Most of what I said can be googled and found in less than 2 minutes for confirmation, but I guess the killer point here is lack of soil fertility. Ignore all the damage and problems this would cause, it still wouldn't work because the amazon soil is terribly poor in nutrients.

http://wwf.panda.org/what_we_do/where_we_work/amazon/about_the_amazon/ecosystems_amazon/rainforests/

"Tropical soils are notoriously thin and poor in nutrients. In some parts of the Amazon River Basin, white, sandy soils are found, which have evolved through erosion over hundreds of millions of years. And yet, although these soils have lost their mineral content and fertility, rich rainforests grow on them."
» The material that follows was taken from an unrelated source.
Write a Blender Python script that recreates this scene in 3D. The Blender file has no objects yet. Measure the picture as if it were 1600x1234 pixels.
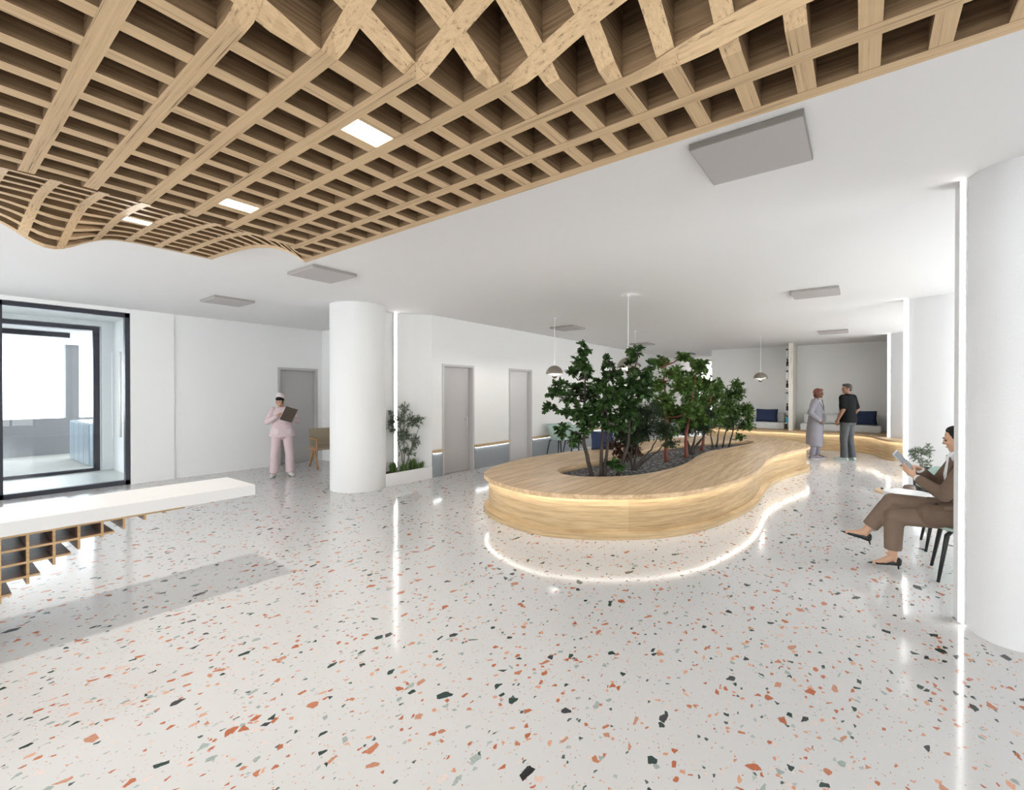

I think the impact will be insignificant. And if don't agree, let's leave 15% of amazon intact, perhaps this would convince you


It's not far from becoming 15% even without your 'plan'. The first pic is the original forest, the third one is just about how it is nowadays.



It's also worth noting this isn't the first forest we fuck around with - nowadays most of the state of São Paulo i ridden with air pollution and large chunks of smog as well as bigger temperature variation, despite in the past being one of the biggest concetrations of rainforest:



For the record, it isn't just rainforests we do that to. Meet what's left of the Cerrado, a savannah-like region in central Brazil where soil is a lot more fertile and where most of the soy agricultural expansion is happening in (the second pic is from 2002 - not even up to date, probably considerably smaller after the soy boom and chinese partnerships):



We won't know what the consequences are for sure until rainforests are cut.


So we just try and hope for the best? Won't work.

Also farmland can always be turned back into rainforest, so everything can be reversed at any time.


No, it can't. A rainforest takes many many years to grow back, since larger trees have longer lives than crops. Also, crops lower the already acid soil of the amazon's fertility.




Anyhow, there's enough food to feed all the world's population and then some, hardship is in the spread of food.


Juq's got it nailed. Save from Africa and East Asia, population growth is too limited to ever threaten the agricultural growth of the world and our ever-increasing capacity to generate food. The issue is always spread.